The county’s Board of Supervisors [BOS], as well as other county commissions and boards, have been in search of space since being told that due to security concerns they would soon no longer be able to hold regular meetings at the Rappahannock County Courthouse.
But Maskas said she was caught off guard by the extent of the Visitors Center renovations, which creates a large meeting space for the county.
“I talked to Brenda [Garton] and knew it was going to happen,” she said, “but I didn’t know it was going to happen yesterday.”
Alan Comp, a Rappahannock resident who has volunteered to advise the county government on the restoration and better utilization of county office space, recommended in his written report to the BOS at their Sept. 6 meeting: “Given the pressing need for alternative office space . . . [r]econfigure first floor to move Visitor reception to entry room and create private conference room in large space. Move entire Administrator staff to this building, with offices upstairs and meeting space in the conference room whenever privacy, accessibility or numbers require.”
Although easily accessible, the county administrator and her administrative assistant are currently housed in a small, almost doll houselike building on Gay Street, adjacent to Courthouse row.
Maskas submitted her resignation to Garton at 7 a.m. yesterday.
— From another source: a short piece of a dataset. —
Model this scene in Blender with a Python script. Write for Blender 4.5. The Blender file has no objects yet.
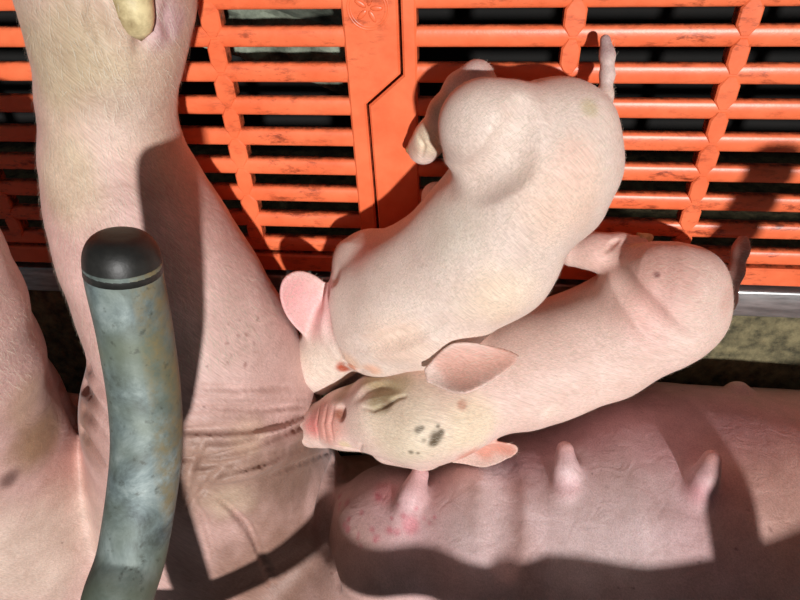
import bpy, bmesh, math, random
import numpy as np
from mathutils import Matrix, Vector

random.seed(4)
np.random.seed(4)
scene = bpy.context.scene

# ---------------------------------------------------------------- camera, world, sun, exposure
F = 655.0                       # focal length in pixels of the 800 x 600 frame
HGT = 0.55                      # camera height above the slatted floor
_v1 = np.array([-7100.0, -270.0, F])
_v2 = np.array([34.0, 775.0, F])
_Y = _v2 / np.linalg.norm(_v2)
_X = -_v1
_X = _X - _X.dot(_Y) * _Y
_X /= np.linalg.norm(_X)
_YW = -_Y
_Z = np.cross(_X, _YW)
R = np.array([_X, _YW, _Z])
C = np.array([0.0, 0.0, HGT])

cam_data = bpy.data.cameras.new('camera')
cam = bpy.data.objects.new('camera', cam_data)
scene.collection.objects.link(cam)
xa, ya, za = R @ np.array([1.0, 0, 0]), -(R @ np.array([0, 1.0, 0])), -(R @ np.array([0, 0, 1.0]))
M = Matrix(((xa[0], ya[0], za[0], C[0]), (xa[1], ya[1], za[1], C[1]), (xa[2], ya[2], za[2], C[2]), (0, 0, 0, 1)))
cam.matrix_world = M
cam_data.sensor_width = 36
cam_data.lens = F / 800 * 36
cam_data.clip_start = 0.01
scene.camera = cam

world = bpy.data.worlds.new('world')
scene.world = world
world.use_nodes = True
world.node_tree.nodes['Background'].inputs[0].default_value = (0.92, 0.96, 1.0, 1)
world.node_tree.nodes['Background'].inputs[1].default_value = 0.060

sun_data = bpy.data.lights.new('sun', 'SUN')
sun_data.energy = 4.0
sun_data.angle = math.radians(2.0)
sun_data.color = (1.0, 0.98, 0.96)
sun = bpy.data.objects.new('sun', sun_data)
scene.collection.objects.link(sun)
SUN_DIR = Vector((-0.28, -0.20, -1.0))
sun.rotation_euler = SUN_DIR.to_track_quat('-Z', 'Y').to_euler()
sun.location = (0.3, 0.3, 1.5)

scene.view_settings.view_transform = 'Standard'
scene.view_settings.look = 'None'
scene.view_settings.gamma = 1
scene.view_settings.exposure = 0.0

# ---------------------------------------------------------------- helpers
def ray(px, py):
    return R @ np.array([(px - 400) / F, (py - 300) / F, 1.0])

def at(px, py, z):
    d = ray(px, py)
    return C + d * ((z - HGT) / d[2])

def at_r(px, py, z, rpx):
    """point at height z seen at the pixel, and the world radius of rpx pixels there"""
    d = ray(px, py)
    t = (z - HGT) / d[2]
    return C + d * t, rpx * t / F

def sc_lin(c):
    return tuple(((v / 255) / 12.92 if v / 255 <= 0.04045 else ((v / 255 + 0.055) / 1.055) ** 2.4) for v in c)

def link(name, me, mat=None, parent=None):
    o = bpy.data.objects.new(name, me)
    scene.collection.objects.link(o)
    if mat is not None:
        me.materials.append(mat)
    if parent is not None:
        o.parent = parent
    return o

def tag(o, label, cat, group=None):
    o['label'] = label
    o['category'] = cat
    if group:
        o['group'] = group

def shade(me, smooth=True):
    me.polygons.foreach_set('use_smooth', [smooth] * len(me.polygons))
    me.update()

def nrm(v):
    v = np.asarray(v, float)
    return v / np.linalg.norm(v)

# ---------------------------------------------------------------- materials
def new_mat(name):
    m = bpy.data.materials.new(name)
    m.use_nodes = True
    nt = m.node_tree
    b = nt.nodes['Principled BSDF']
    return m, nt, b

def noise(nt, scale, detail=4, rough=0.6, vec=None, dist=0.0):
    n = nt.nodes.new('ShaderNodeTexNoise')
    n.inputs['Scale'].default_value = scale
    n.inputs['Detail'].default_value = detail
    n.inputs['Roughness'].default_value = rough
    n.inputs['Distortion'].default_value = dist
    if vec is not None:
        nt.links.new(vec, n.inputs['Vector'])
    return n

def ramp(nt, src, stops):
    r = nt.nodes.new('ShaderNodeValToRGB')
    el = r.color_ramp.elements
    while len(el) < len(stops):
        el.new(0.5)
    for e, (p, c) in zip(el, stops):
        e.position = p
        e.color = (*c, 1) if len(c) == 3 else c
    nt.links.new(src, r.inputs[0])
    return r

def mix(nt, fac, a, b, mode='MIX'):
    n = nt.nodes.new('ShaderNodeMix')
    n.data_type = 'RGBA'
    n.blend_type = mode
    for s, v in ((n.inputs[0], fac), (n.inputs[6], a), (n.inputs[7], b)):
        if hasattr(v, 'links') or hasattr(v, 'is_linked'):
            nt.links.new(v, s)
        elif isinstance(v, (int, float)):
            s.default_value = v
        else:
            s.default_value = (*v, 1)
    return n.outputs[2]

def bump(nt, b, srcs):
    prev = None
    for h, st, d in srcs:
        n = nt.nodes.new('ShaderNodeBump')
        n.inputs['Strength'].default_value = st
        n.inputs['Distance'].default_value = d
        nt.links.new(h, n.inputs['Height'])
        if prev is not None:
            nt.links.new(prev, n.inputs['Normal'])
        prev = n.outputs[0]
    nt.links.new(prev, b.inputs['Normal'])

def coords(nt, scale=(1, 1, 1), rot=(0, 0, 0)):
    t = nt.nodes.new('ShaderNodeTexCoord')
    m = nt.nodes.new('ShaderNodeMapping')
    m.inputs['Scale'].default_value = scale
    m.inputs['Rotation'].default_value = rot
    nt.links.new(t.outputs['Object'], m.inputs['Vector'])
    return m.outputs[0]

def skin_mat(name, mottle, hair_rot, hair_amt, rough=0.5, sss=0.12, fold=0.0):
    m, nt, b = new_mat(name)
    a = nt.nodes.new('ShaderNodeAttribute')
    a.attribute_name = 'tint'
    c0 = coords(nt)
    n1 = noise(nt, 28, 4, 0.6, c0)
    r1 = ramp(nt, n1.outputs[0], [(0.3, mottle[0]), (0.7, mottle[1])])
    col = mix(nt, 1.0, a.outputs['Color'], r1.outputs[0], 'MULTIPLY')
    # short pale hairs lying along the coat
    ch = coords(nt, (1, 1, 1), hair_rot)
    sm = nt.nodes.new('ShaderNodeMapping')
    sm.inputs['Scale'].default_value = (60, 900, 900)
    nt.links.new(ch, sm.inputs['Vector'])
    n2 = noise(nt, 1.0, 3, 0.7, sm.outputs[0], 0.3)
    r2 = ramp(nt, n2.outputs[0], [(0.35, (0.80, 0.77, 0.75)), (0.68, (1.10, 1.10, 1.09))])
    col = mix(nt, hair_amt, col, mix(nt, 1.0, col, r2.outputs[0], 'MULTIPLY'))
    nt.links.new(col, b.inputs['Base Color'])
    b.inputs['Roughness'].default_value = rough
    b.inputs['Specular IOR Level'].default_value = 0.35
    b.inputs['Subsurface Weight'].default_value = sss
    b.inputs['Subsurface Radius'].default_value = (1.0, 0.35, 0.2)
    b.inputs['Subsurface Scale'].default_value = 0.006
    b.inputs['Sheen Weight'].default_value = 0.12
    b.inputs['Sheen Roughness'].default_value = 0.4
    n3 = noise(nt, 260, 3, 0.6, c0)
    srcs = [(n2.outputs[0], 0.25, 0.0008), (n3.outputs[0], 0.25, 0.0006)]
    if fold:
        n4 = noise(nt, 45, 3, 0.55, c0, 1.0)
        srcs.append((n4.outputs[0], fold, 0.004))
    bump(nt, b, srcs)
    return m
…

She worked as a paid part-time county employee of late, albeit without benefits, having managed the visitors center the prior sixplus years as a subcontractor and self-employed contractor.
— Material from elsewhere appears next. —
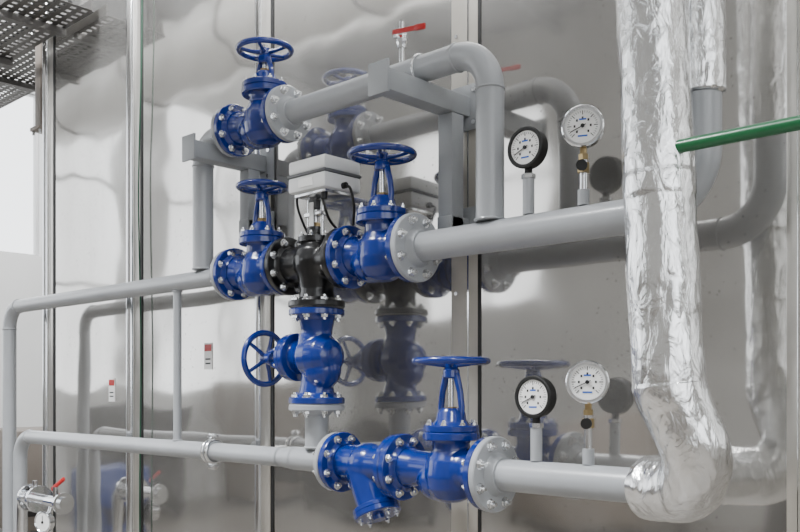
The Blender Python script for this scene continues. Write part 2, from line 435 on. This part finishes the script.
# ---------------------------------------------------------------- gauges
def gauge(x,z,r,yaw,rim,zbase,fit,tilt=0):
    yc=YP
    mb=MB()
    d=.018
    mb.lathe([(-d,0),(-d,r-.004),(-d+.004,r),(d-.008,r),(d-.006,r+.003),(d,r+.003),(d+.003,r),(d+.003,r-.006),(d-.002,r-.008),(d-.002,0)],(0,0,0),(0,-1,0),rim,48)
    mb.lathe([(d-.0015,0),(d-.0015,r-.008),(d-.003,r-.008)],(0,0,0),(0,-1,0),M_DIAL,48)
    yf=-(d-.001)
    for i in range(31):
        t=math.radians(225-270*i/30); big=i%5==0
        l=.010 if big else .005; rr=r-.012-l/2
        mb.box((math.cos(t)*rr,yf,math.sin(t)*rr),(l,.0006,.0018 if big else .0009),M_INK,rot=Matrix.Rotation(-t,3,'Y'))
        if big:
            rr=r-.030
            mb.box((math.cos(t)*rr,yf,math.sin(t)*rr),(.0045,.0006,.006),M_INK)
    t=math.radians(205); 
    mb.box((math.cos(t)*r*.25,yf-.0015,math.sin(t)*r*.25),(r*.85,.001,.0022),M_INK,rot=Matrix.Rotation(-t,3,'Y'))
    mb.cyl((0,yf,0),(0,yf-.004,0),.005,M_INK,16)
    mb.box((0,yf,r*.33),(.018,.0006,.004),M_BLUEINK); mb.box((0,yf,-r*.5),(.024,.0006,.004),M_BLUEINK)
    h=z-zbase
    mb.box((0,0,-r-.008),(.016,.016,.022),M_BRASS if fit else rim,bev=.002)
    if fit:
        mb.cyl((0,0,-r-.018),(0,0,-r-.032),.013,M_BRASS,6); mb.cyl((0,0,-r-.03),(0,0,-h+.02),.010,M_CHROME,14)
        mb.cyl((0,0,-r-.040),(0,0,-r-.064),.016,M_BRASS,6)
        mb.cyl((0.0,-.03,-r-.052),(0.0,.012,-r-.052),.008,M_BRASS,12)
        mb.cyl((0,-.03,-r-.052),(0,-.036,-r-.052),.014,M_RUB,16)
        mb.cyl((0,0,-h+.040),(0,0,-h+.001),.015,M_GREY,16)
    else:
        mb.cyl((0,0,-r-.018),(0,0,-h+.001),.0155,M_GREY,18)
        mb.cyl((0,0,-r-.016),(0,0,-r-.028),.019,M_BOLT,6)
    mb.obj('pressure_gauge',M=Matrix.Translation((x,yc,z))@Matrix.Rotation(yaw,4,'Z')@Matrix.Rotation(tilt,4,'Y'))
gauge(-1.390,2.138,.052,.03,M_RUB,ZU+r8,False)
gauge(-1.222,2.160,.050,.42,M_CHROME,ZU+r8,True)
gauge(-1.365,1.482,.053,.03,M_RUB,ZL+r8,False)
gauge(-1.208,1.520,.051,.40,M_CHROME,ZL+r8,True)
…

“I wanted to be sure to give a month’s notice,” she said of her departure. “This is our busiest time of the year — September, October and into November — with all the traffic coming into Shenandoah National Park, as well as our two big [county] events.”
Maskas added that she will “get the new visitors center space put together” before leaving the tourist management position.
In an email Tuesday night to Theresa Wood, the new leader of Businesses of Rappahannock, Maskas did not suppress her frustration with the job: “I feel the need to inform you that this 7th year is my last and that I am done after the Art Tour. So you can find someone else to work every weekend, Fri-Sun, and every holiday, April-Dec. Respectfully, Sandra.”
It was seven years ago this month, with scissors in hand, that a smiling Maskas helped officially cut the ribbon for the new Visitors Center. Rappahannock Board of Supervisors Chairman Roger Welch spoke briefly from its U.S. 211-facing front porch.
“Things used to be different,” Welch recalled, when “lots and lots of people” passed through Rappahannock on the way to Shenandoah National Park, Luray and points beyond. But since the late 1980s, he said, “we’ve been talking about a Visitors Center to bring back those who stopped coming this way. Well, now we have one, and it’s one we can be proud of.”
In its first month of operation that year, the Visitors Center had more than 400 walk-ins during its Friday through Sunday business hours. Today, it continues to greets hundreds of visitors during the busy months.
“I like to draw them maps,” Maskas said yesterday. “I don’t just send them out the door in the direction of 66, 211 or 522. I like to point them to the seldom seen places in this county.”
“I’ve enjoyed this job in support of the county,” she said in closing. “And I’m going to still be living here.”